::: Supplied material :::

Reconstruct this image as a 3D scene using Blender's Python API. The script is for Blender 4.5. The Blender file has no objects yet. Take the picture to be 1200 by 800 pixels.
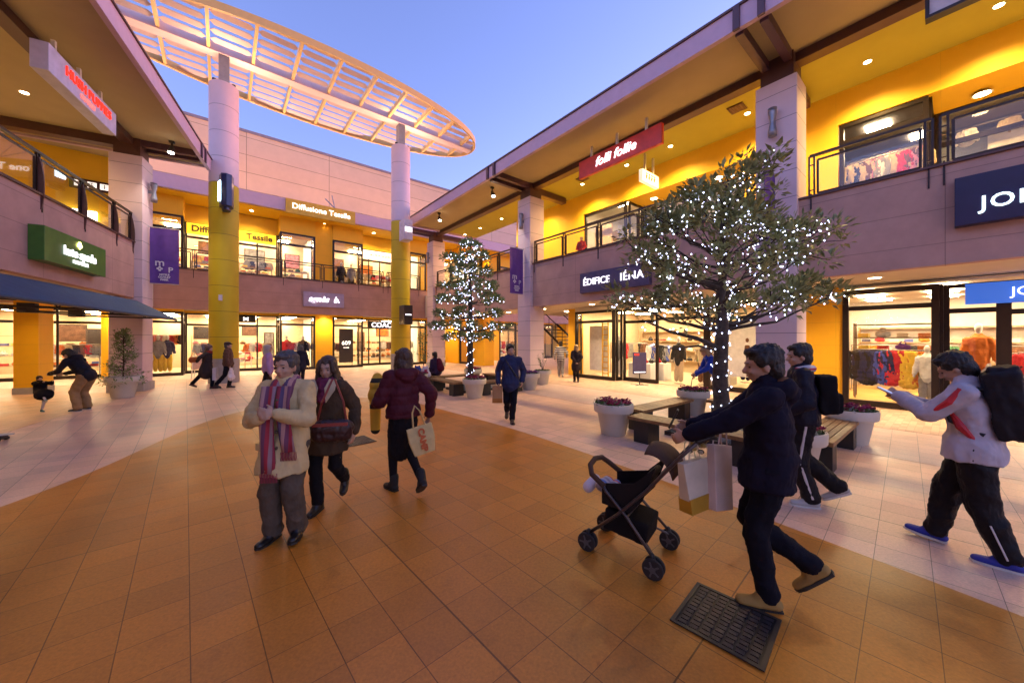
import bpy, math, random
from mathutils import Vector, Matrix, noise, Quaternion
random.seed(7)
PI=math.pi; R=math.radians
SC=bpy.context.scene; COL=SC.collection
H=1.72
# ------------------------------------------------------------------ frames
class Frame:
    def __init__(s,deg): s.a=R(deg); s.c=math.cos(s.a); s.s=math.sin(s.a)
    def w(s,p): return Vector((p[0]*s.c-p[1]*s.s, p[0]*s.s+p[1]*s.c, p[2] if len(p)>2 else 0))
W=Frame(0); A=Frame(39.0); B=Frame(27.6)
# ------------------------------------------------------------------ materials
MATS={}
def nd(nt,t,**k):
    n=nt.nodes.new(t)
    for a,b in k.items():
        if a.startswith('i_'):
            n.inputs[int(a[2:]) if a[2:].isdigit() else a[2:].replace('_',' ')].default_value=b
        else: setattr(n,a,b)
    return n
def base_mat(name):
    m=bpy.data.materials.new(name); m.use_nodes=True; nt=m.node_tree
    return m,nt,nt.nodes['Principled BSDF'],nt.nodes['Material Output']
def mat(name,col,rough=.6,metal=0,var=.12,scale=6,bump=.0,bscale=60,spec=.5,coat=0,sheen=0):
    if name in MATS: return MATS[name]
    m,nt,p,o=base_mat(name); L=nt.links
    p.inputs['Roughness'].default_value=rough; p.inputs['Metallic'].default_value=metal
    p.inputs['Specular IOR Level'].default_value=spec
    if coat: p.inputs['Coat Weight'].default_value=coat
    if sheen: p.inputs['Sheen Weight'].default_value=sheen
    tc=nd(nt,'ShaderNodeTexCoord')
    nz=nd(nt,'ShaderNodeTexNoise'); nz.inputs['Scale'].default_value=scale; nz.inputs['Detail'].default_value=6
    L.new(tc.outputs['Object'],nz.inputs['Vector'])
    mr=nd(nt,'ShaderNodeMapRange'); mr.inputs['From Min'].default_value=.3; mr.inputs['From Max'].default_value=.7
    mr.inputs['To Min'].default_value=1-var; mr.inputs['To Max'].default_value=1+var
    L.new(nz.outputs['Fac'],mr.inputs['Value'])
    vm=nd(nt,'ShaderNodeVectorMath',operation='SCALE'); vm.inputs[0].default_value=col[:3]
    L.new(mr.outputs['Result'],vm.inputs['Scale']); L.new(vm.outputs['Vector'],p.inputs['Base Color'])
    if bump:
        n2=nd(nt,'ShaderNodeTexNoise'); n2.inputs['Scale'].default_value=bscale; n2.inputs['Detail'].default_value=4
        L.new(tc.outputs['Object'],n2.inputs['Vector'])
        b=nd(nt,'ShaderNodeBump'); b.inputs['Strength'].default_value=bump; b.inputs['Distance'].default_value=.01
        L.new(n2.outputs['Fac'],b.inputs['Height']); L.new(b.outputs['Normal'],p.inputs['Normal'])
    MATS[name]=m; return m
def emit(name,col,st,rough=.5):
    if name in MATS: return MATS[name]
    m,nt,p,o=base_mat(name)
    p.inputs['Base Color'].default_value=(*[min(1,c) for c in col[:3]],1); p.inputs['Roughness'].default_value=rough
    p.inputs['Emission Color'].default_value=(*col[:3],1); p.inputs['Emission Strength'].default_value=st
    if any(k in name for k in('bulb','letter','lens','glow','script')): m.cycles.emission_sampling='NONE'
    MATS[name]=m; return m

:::
::: Supplied material :::

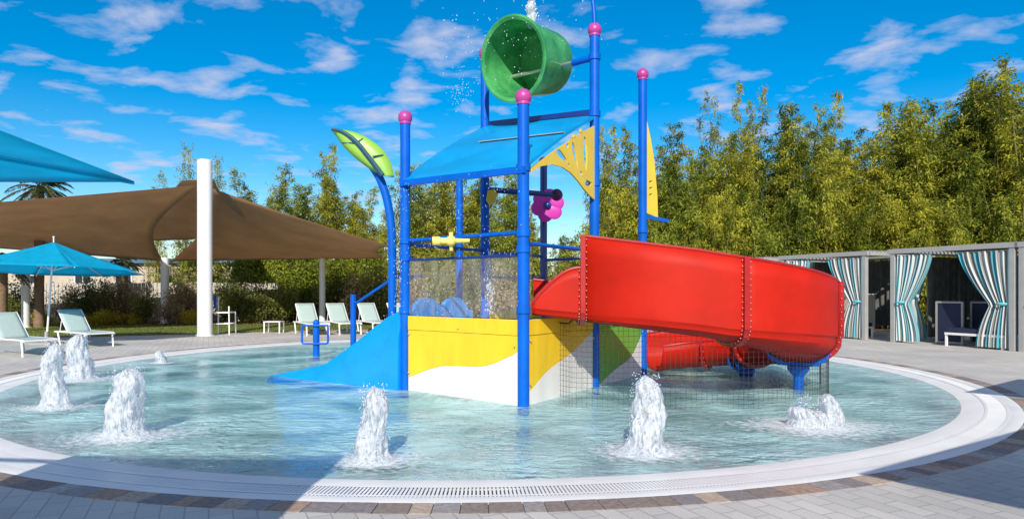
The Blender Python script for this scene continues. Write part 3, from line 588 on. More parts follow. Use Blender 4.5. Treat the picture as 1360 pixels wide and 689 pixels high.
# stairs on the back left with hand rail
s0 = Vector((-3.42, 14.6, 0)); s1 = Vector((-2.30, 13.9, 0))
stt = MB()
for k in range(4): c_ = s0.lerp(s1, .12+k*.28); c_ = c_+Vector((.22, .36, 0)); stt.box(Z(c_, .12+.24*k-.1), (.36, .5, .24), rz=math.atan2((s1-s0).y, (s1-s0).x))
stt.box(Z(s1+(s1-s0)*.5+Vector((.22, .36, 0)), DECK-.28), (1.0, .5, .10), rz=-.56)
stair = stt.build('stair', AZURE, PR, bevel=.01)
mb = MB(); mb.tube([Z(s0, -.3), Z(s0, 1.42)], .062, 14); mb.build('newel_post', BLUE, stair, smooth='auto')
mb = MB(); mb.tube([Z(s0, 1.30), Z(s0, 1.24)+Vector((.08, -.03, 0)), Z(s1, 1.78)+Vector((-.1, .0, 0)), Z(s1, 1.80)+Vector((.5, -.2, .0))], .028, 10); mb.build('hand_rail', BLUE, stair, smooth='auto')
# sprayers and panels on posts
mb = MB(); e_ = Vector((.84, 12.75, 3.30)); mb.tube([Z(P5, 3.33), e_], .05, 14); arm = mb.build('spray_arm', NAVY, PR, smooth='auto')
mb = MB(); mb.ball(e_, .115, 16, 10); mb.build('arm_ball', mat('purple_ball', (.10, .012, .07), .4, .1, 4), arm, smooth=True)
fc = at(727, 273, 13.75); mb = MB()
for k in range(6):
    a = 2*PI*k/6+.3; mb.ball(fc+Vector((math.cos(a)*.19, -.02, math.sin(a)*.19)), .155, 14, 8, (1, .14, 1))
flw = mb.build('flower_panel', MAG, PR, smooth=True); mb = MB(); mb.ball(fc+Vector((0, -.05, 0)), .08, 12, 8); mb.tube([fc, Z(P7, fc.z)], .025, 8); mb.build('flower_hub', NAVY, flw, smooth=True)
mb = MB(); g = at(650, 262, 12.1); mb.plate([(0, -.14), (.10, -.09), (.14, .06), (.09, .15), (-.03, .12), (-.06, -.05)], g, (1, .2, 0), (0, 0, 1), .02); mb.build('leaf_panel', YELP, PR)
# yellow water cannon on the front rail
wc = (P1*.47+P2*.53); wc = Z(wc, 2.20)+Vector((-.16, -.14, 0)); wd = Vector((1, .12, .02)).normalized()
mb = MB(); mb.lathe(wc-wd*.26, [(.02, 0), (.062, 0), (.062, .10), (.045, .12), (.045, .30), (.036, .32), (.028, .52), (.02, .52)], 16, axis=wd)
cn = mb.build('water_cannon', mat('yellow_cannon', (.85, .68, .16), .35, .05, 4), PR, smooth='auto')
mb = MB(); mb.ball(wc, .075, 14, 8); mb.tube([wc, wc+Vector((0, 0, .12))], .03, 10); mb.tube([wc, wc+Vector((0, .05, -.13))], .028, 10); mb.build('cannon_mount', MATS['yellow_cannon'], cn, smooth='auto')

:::
::: Supplied material :::

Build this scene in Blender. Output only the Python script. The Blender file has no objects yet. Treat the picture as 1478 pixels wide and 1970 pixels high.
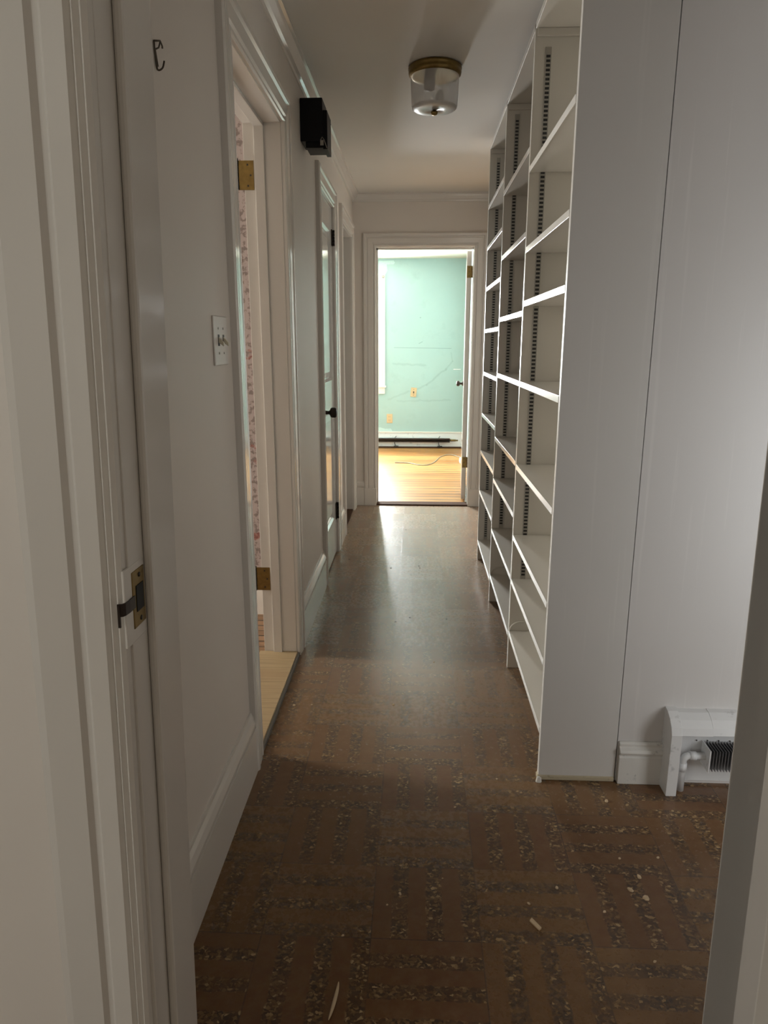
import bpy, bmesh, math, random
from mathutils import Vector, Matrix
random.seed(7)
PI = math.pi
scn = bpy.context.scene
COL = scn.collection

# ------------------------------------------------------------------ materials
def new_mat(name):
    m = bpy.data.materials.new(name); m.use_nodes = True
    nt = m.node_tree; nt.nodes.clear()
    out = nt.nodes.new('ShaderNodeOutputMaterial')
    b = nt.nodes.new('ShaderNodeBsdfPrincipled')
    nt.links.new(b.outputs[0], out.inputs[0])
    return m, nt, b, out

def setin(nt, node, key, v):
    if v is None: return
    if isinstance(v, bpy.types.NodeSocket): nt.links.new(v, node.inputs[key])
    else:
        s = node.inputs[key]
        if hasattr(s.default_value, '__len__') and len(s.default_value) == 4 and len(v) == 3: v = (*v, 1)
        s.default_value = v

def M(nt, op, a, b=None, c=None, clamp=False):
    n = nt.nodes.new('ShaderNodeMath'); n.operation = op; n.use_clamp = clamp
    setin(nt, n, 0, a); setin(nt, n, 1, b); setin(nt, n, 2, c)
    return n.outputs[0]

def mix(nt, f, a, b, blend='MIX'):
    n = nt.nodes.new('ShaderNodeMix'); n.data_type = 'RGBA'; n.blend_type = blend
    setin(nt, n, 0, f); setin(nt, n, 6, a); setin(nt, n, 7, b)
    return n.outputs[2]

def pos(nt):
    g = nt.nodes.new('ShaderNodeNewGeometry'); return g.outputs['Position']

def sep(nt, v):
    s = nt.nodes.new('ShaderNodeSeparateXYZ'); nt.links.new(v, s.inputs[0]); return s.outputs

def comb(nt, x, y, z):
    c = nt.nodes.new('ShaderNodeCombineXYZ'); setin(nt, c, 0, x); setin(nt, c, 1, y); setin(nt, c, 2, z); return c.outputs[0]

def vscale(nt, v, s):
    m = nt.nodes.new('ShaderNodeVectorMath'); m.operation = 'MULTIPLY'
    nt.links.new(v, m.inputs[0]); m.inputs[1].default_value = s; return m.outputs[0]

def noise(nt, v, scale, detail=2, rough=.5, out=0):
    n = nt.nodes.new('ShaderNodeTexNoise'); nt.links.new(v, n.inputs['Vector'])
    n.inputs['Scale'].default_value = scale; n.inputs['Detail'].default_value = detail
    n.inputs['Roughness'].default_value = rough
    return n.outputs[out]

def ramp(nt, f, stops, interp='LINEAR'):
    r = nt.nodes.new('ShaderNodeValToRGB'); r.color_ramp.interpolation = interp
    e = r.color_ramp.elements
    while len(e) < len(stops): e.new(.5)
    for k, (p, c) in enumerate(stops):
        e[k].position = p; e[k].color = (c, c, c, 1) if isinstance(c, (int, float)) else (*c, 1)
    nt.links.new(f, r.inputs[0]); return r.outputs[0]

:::

Exercise details> Make an exact copy of the lines from the one containing "Build this scene" to the one containing "COL = scn.collection", keeping both and leaving out every picture.

Full response>
Build this scene in Blender. Output only the Python script. The Blender file has no objects yet. Treat the picture as 1478 pixels wide and 1970 pixels high.
import bpy, bmesh, math, random
from mathutils import Vector, Matrix
random.seed(7)
PI = math.pi
scn = bpy.context.scene
COL = scn.collection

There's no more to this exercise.